Renaissance de la mosquée Hagia Sophia
Les dernières photos glanées dans des albums de touristes montre que l'église Sainte Sophie, si elle est toujours debout et régulièrement balayée à l'intérieur, souffre des outrages habituels du temps sur l'appareil de briques et de pierres tendres qui la constitue. Les fresques sont très usées et les bas-reliefs méconnaissables. On peut croire que la ville n'ait pas les moyens de prioriser sa restauration, n'en voyant pas l'usage plus loin qu'un but de promenade, et l'idée du vice-premier ministre de la mettre au catalogue de l'AKP - parti islamique modéré mais actif - comme subterfuge pour la restaurer, part peut-être d'un bon sentiment. Les termes de l'allocution s'appliquaient plus à la conservation d'un patrimoine qu'au dernier avatar de La Conquête.

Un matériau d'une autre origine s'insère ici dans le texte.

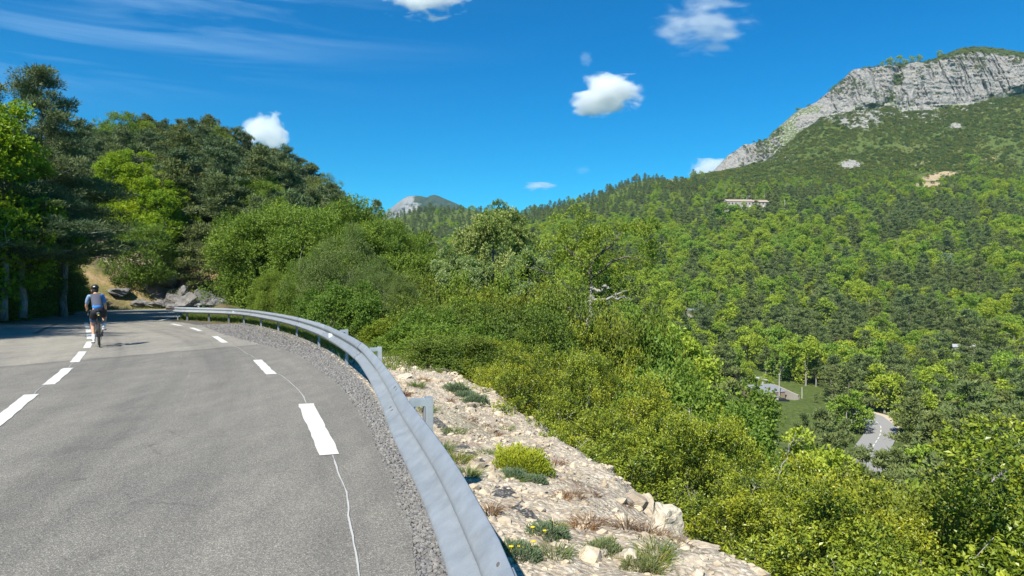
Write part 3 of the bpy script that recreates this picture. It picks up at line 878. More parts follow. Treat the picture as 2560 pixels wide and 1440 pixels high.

Je le dis tout net, le site Orthodoxie.com s'est ridiculisé dans ce battage, et moi, pas moins.
L'utilisation comme mosquée a quatre siècles d'âge. Certes mon contradicteur sur Newsring, prétendûment journaliste, n'a pas eu l'intelligence de pousser son enquête, et j'aurais pu sortir l'arme dialectique imparable "à quelque chose malheur est bon", lui démontrant que cette contribution ne pouvait que l'éclairer sur la perception de la politique intérieure turque en Occident, mais c'était biaiser. Il s'est enferré dans la non-implication du régime dans les assassinats de prêtres et, pendu au piton mis à dessein, il y a perdu son temps de parole car c'était évident que le pouvoir turc n'avait aucun intérêt à laisser courir des spadassins incontrôlables (même si le procureur de Matalya était limite grotesque en offrant des circonstances atténuantes parce que les victimes imprimaient des bibles). Ces désordres ciblés sont-ils un effet de la subversion du réseau Ergenekon ? On le saura. Mais au départ, sur Sainte Sophie, on s'est fait enfumer.
Dernier message avant clôture estivale : méfions-nous donc des idéologues et parmi eux surtout les religionnaires, en se gardant bien d'entrer dans leur querelle. La vérité n'est pas leur raison.